In Hendy Group Ltd v Mr D Kennedy [2024] EAT, Mr Kennedy was employed by Hendy Group Ltd (“the Employer”) as a sales trainer before he was fairly selected for redundancy. The Employer informed Mr Kennedy that there were open positions within the business and that he could apply for these. However, this was on the same basis as any other internal or external applicant. The Employment Tribunal (“ET”) therefore held that there were no genuine, positive steps taken by the Employer to help Mr Kennedy find an alternative role, despite there being multiple jobs available. This constituted unfair dismissal because the Employer did not try to avoid his dismissal by reason of redundancy.
Mr Kennedy was required to return his work laptop and so did not have any access to internal emails or intranet. This meant that his access to job opportunities with the Employer was reduced further to the same as any other member of the public. Mr Kennedy did apply for a role which matched his previous experience, but the interviewer felt that he was “simply keen on remaining employed” and so was not the right fit. He then unsuccessfully applied for a second role, again with no proactive assistance from the Employer, including HR. The Employer provided him with a letter notifying him of the termination of his employment in which there was no reference to the Employer assisting with finding an alternative role.
He continued applying for roles at the Employer and some weeks later it emailed his now inaccessible internal email to inform him that the business was wary of his motivations for applying for sales roles and so would not be accepting his applications for any sales role within the business. This is despite Mr Kennedy having significant experience in sales.
The Employer appealed, stating that the incorrect test regarding alternative employment was used. The Employment Appeal Tribunal (“EAT”) clarified that the question is whether it was reasonable to dismiss this particular employee for the potentially fair reason of redundancy.

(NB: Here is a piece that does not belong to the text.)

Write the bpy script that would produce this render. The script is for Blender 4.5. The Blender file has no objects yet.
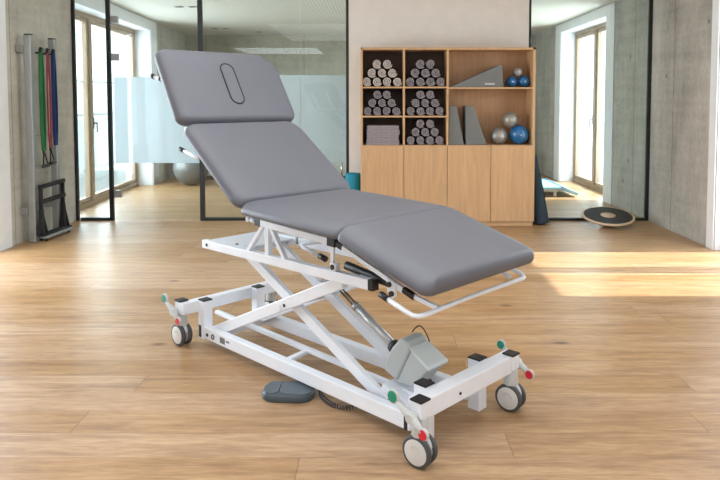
import bpy, bmesh, math, random
from mathutils import Vector, Matrix, Euler
random.seed(7)
C = bpy.context.scene.collection
R = math.radians

# ------------------------------------------------------------ camera
cam_d = bpy.data.cameras.new('camera'); cam = bpy.data.objects.new('camera', cam_d); C.objects.link(cam)
cam.location = (0, 0, 1.35); cam.rotation_euler = (R(90) - math.atan(.055), 0, 0)
cam_d.lens = 32.75; cam_d.sensor_width = 36; cam_d.sensor_fit = 'HORIZONTAL'
cam_d.shift_x = -16 / 720; cam_d.shift_y = -104 / 720; cam_d.clip_start = .05
bpy.context.scene.camera = cam
# ------------------------------------------------------------ world, sun, daylight, exposure
world = bpy.data.worlds.new('world'); bpy.context.scene.world = world; world.use_nodes = True
wn = world.node_tree.nodes; wn['Background'].inputs[0].default_value = (.90, .96, 1, 1); wn['Background'].inputs[1].default_value = 3.0
def lamp(name, kind, loc, rot, energy, color, **k):
    d = bpy.data.lights.new(name, kind); d.energy = energy; d.color = color
    for a, b in k.items(): setattr(d, a, b)
    o = bpy.data.objects.new(name, d); C.objects.link(o); o.location = loc; o.rotation_euler = rot; return o
lamp('sun', 'SUN', (8, 5, 8), (0, R(42), 0), 10, (1, .94, .86), angle=R(1.2))
# daylight entering the window openings of the exercise room; added fill from above
def area(name, loc, rot, sx, sy, e, col=(.84, .92, 1)):
    lamp(name, 'AREA', loc, rot, e, col, shape='RECTANGLE', size=sx, size_y=sy)
area('daylight_right', (3.62, 5.1, 1.3), (0, R(90), 0), 2.3, 1.4, 80)
area('daylight_left', (-3.95, 4.9, 1.3), (0, R(-90), 0), 2.3, 1.8, 170)
area('ceiling_strip_light', (-2.4, -1.9, 2.57), (0, 0, 0), 2.0, 2.0, 70)
area('rear_fill_light', (1.6, -1.2, 2.57), (0, 0, 0), 2.2, 1.5, 45)  # added unseen fill behind the camera, lifts the white couch frame
area('daylight_far_left', (-4.1, 9.0, 1.3), (0, R(-90), 0), 2.2, 2.4, 130)
area('daylight_far_right', (3.62, 9.75, 1.3), (0, R(90), 0), 2.2, 1.9, 110)
area('overhead_fill_light', (0, 2.5, 2.57), (0, 0, 0), 3.5, 3.0, 80, (.96, .97, 1))  # added soft fill above the couch, stands for no real fixture
vs = bpy.context.scene.view_settings
vs.view_transform = 'Standard'; vs.look = 'None'; vs.exposure = 0.0; vs.gamma = 1; vs.use_curve_mapping = False

# ------------------------------------------------------------ materials
def s2l(c):
    return tuple((v/255/12.92 if v/255 <= .04045 else ((v/255+.055)/1.055)**2.4) for v in c) + (1,)
def mat(name, rgb, rough=.5, metal=0, bump=0, bscale=200, var=0, vscale=8, spec=.5, stretch=(1, 1, 1), coat=0, alpha=None):
    m = bpy.data.materials.new(name); m.use_nodes = True; nt = m.node_tree; b = nt.nodes['Principled BSDF']
    b.inputs['Base Color'].default_value = s2l(rgb); b.inputs['Roughness'].default_value = rough
    b.inputs['Metallic'].default_value = metal; b.inputs['Specular IOR Level'].default_value = spec
    b.inputs['Coat Weight'].default_value = coat
    tc = nt.nodes.new('ShaderNodeTexCoord'); mp = nt.nodes.new('ShaderNodeMapping'); mp.inputs['Scale'].default_value = stretch
    nt.links.new(tc.outputs['Object'], mp.inputs[0])
    n = nt.nodes.new('ShaderNodeTexNoise'); n.inputs['Scale'].default_value = vscale; n.inputs['Detail'].default_value = 6
    nt.links.new(mp.outputs[0], n.inputs[0])
    v = var if var else .03
    r = nt.nodes.new('ShaderNodeValToRGB'); r.color_ramp.elements[0].position = .3; r.color_ramp.elements[1].position = .7
    c = s2l(rgb)
    r.color_ramp.elements[0].color = tuple(x*(1-v) for x in c[:3]) + (1,); r.color_ramp.elements[1].color = tuple(min(1, x*(1+v)) for x in c[:3]) + (1,)
    nt.links.new(n.outputs[0], r.inputs[0]); nt.links.new(r.outputs[0], b.inputs['Base Color'])
    if bump:
        n2 = nt.nodes.new('ShaderNodeTexNoise'); n2.inputs['Scale'].default_value = bscale; nt.links.new(mp.outputs[0], n2.inputs[0])
        bp = nt.nodes.new('ShaderNodeBump'); bp.inputs['Strength'].default_value = bump; bp.inputs['Distance'].default_value = .002
        nt.links.new(n2.outputs[0], bp.inputs['Height']); nt.links.new(bp.outputs[0], b.inputs['Normal'])
    return m
class NT:
    def __init__(s, m): s.nt = m.node_tree
    def n(s, t, **k):
        x = s.nt.nodes.new(t)
        for a, b in k.items():
            if a.startswith('i_'):
                key = a[2:]; x.inputs[int(key) if key.isdigit() else key].default_value = b
            else: setattr(x, a, b)
        return x
    def l(s, a, b): s.nt.links.new(a, b)
    def m(s, op, a, b=None, c=None):
        x = s.nt.nodes.new('ShaderNodeMath'); x.operation = op
        for i, v in enumerate((a, b, c)):
            if v is None: continue
            if isinstance(v, (int, float)): x.inputs[i].default_value = v
            else: s.nt.links.new(v, x.inputs[i])
        return x.outputs[0]
def wood_floor():
    m = bpy.data.materials.new('oak_floor'); m.use_nodes = True; t = NT(m); b = m.node_tree.nodes['Principled BSDF']
    tc = t.n('ShaderNodeTexCoord'); sp = t.n('ShaderNodeSeparateXYZ'); t.l(tc.outputs['Object'], sp.inputs[0])
    W, Ln = .185, 2.6
    yr = t.m('DIVIDE', sp.outputs[1], W); row = t.m('FLOOR', yr); fy = t.m('SUBTRACT', yr, row)
    wn_ = t.n('ShaderNodeTexWhiteNoise', noise_dimensions='1D'); t.l(row, wn_.inputs['W'])
    xr = t.m('ADD', t.m('DIVIDE', sp.outputs[0], Ln), wn_.outputs['Value']); col = t.m('FLOOR', xr); fx = t.m('SUBTRACT', xr, col)
    cb = t.n('ShaderNodeCombineXYZ'); t.l(row, cb.inputs[0]); t.l(col, cb.inputs[1])
    wp = t.n('ShaderNodeTexWhiteNoise', noise_dimensions='2D'); t.l(cb.outputs[0], wp.inputs['Vector'])
    # stretched grain, shifted per plank
    gv = t.n('ShaderNodeCombineXYZ'); t.l(t.m('ADD', t.m('MULTIPLY', sp.outputs[0], 1.6), t.m('MULTIPLY', wp.outputs['Value'], 40)), gv.inputs[0])
    t.l(t.m('MULTIPLY', sp.outputs[1], 16), gv.inputs[1]); t.l(t.m('MULTIPLY', wp.outputs['Value'], 13), gv.inputs[2])
    g = t.n('ShaderNodeTexNoise', i_Scale=1.5, i_Detail=8.0, i_Roughness=.62, i_Distortion=.6); t.l(gv.outputs[0], g.inputs[0])
    gf = t.n('ShaderNodeTexNoise', i_Scale=9.0, i_Detail=4.0); t.l(gv.outputs[0], gf.inputs[0])
    ramp = t.n('ShaderNodeValToRGB'); e = ramp.color_ramp.elements
    e[0].position = .28; e[0].color = s2l((144, 109, 75)); e[1].position = .72; e[1].color = s2l((197, 163, 123))
    k = ramp.color_ramp.elements.new(.5); k.color = s2l((178, 141, 101)); t.l(g.outputs[0], ramp.inputs[0])
    hv = t.n('ShaderNodeHueSaturation'); t.l(ramp.outputs[0], hv.inputs['Color'])
    t.l(t.m('ADD', t.m('MULTIPLY', wp.outputs['Value'], .22), .88), hv.inputs['Value'])
    t.l(t.m('ADD', t.m('MULTIPLY', wp.outputs['Value'], -.2), 1.08), hv.inputs['Saturation'])
    mx = t.n('ShaderNodeMix', data_type='RGBA', blend_type='MULTIPLY'); mx.inputs[0].default_value = .4
    rf = t.n('ShaderNodeValToRGB'); rf.color_ramp.elements[0].position = .35; rf.color_ramp.elements[0].color = (.55, .5, .45, 1); rf.color_ramp.elements[1].position = .6
    t.l(gf.outputs[0], rf.inputs[0]); t.l(hv.outputs[0], mx.inputs[6]); t.l(rf.outputs[0], mx.inputs[7])
    # knots
    kv = t.n('ShaderNodeCombineXYZ'); t.l(t.m('MULTIPLY', sp.outputs[0], 1.3), kv.inputs[0]); t.l(t.m('MULTIPLY', sp.outputs[1], 2.6), kv.inputs[1])
    vo = t.n('ShaderNodeTexVoronoi', i_Scale=1.0); t.l(kv.outputs[0], vo.inputs[0])
    kr = t.n('ShaderNodeValToRGB'); kr.color_ramp.elements[0].position = .018; kr.color_ramp.elements[0].color = s2l((95, 65, 42)); kr.color_ramp.elements[1].position = .075; kr.color_ramp.elements[1].color = (1, 1, 1, 1)
    t.l(vo.outputs['Distance'], kr.inputs[0])
    m2 = t.n('ShaderNodeMix', data_type='RGBA', blend_type='MULTIPLY'); m2.inputs[0].default_value = .8
    t.l(mx.outputs[2], m2.inputs[6]); t.l(kr.outputs[0], m2.inputs[7])
    # seams
    dy = t.m('MINIMUM', fy, t.m('SUBTRACT', 1, fy)); dx = t.m('MINIMUM', fx, t.m('SUBTRACT', 1, fx))
    sm = t.m('MAXIMUM', t.m('LESS_THAN', dy, .009), t.m('LESS_THAN', dx, .0011))
    m3 = t.n('ShaderNodeMix', data_type='RGBA', blend_type='MULTIPLY'); t.l(t.m('MULTIPLY', sm, .35), m3.inputs[0])
    t.l(m2.outputs[2], m3.inputs[6]); m3.inputs[7].default_value = s2l((110, 80, 55)); t.l(m3.outputs[2], b.inputs['Base Color'])
    t.l(t.m('ADD', t.m('MULTIPLY', g.outputs[0], .15), .30), b.inputs['Roughness'])
    bp = t.n('ShaderNodeBump', i_Strength=.12, i_Distance=.002); t.l(g.outputs[0], bp.inputs['Height']); t.l(bp.outputs[0], b.inputs['Normal'])
    b.inputs['Specular IOR Level'].default_value = .5
    return m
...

In the absence of any evidence to suggest otherwise, it held that the Employer did “nothing” to consider alternative employment, despite being a large business with many resources. The EAT noted that steps that a reasonable employer could take include:
- Speaking to employees about where their interests might lie
- Assisting in identifying other roles
- Encouraging conversations about different roles even if that meant demotion
Therefore, the Employer’s approach was one which no reasonable employer would have adopted, and the appeal was dismissed. As the dismissal was unfair, the compensation award of £19,566.73 was upheld.
Employers are required to take genuine, proactive steps to avoid redundancies, which includes the positive obligation to assist with finding suitable alternative employment within the business. Where such steps are taken, it is important that these are well-documented and reference to genuine consideration of alternative employment is made in the notification of dismissal by reason of redundancy.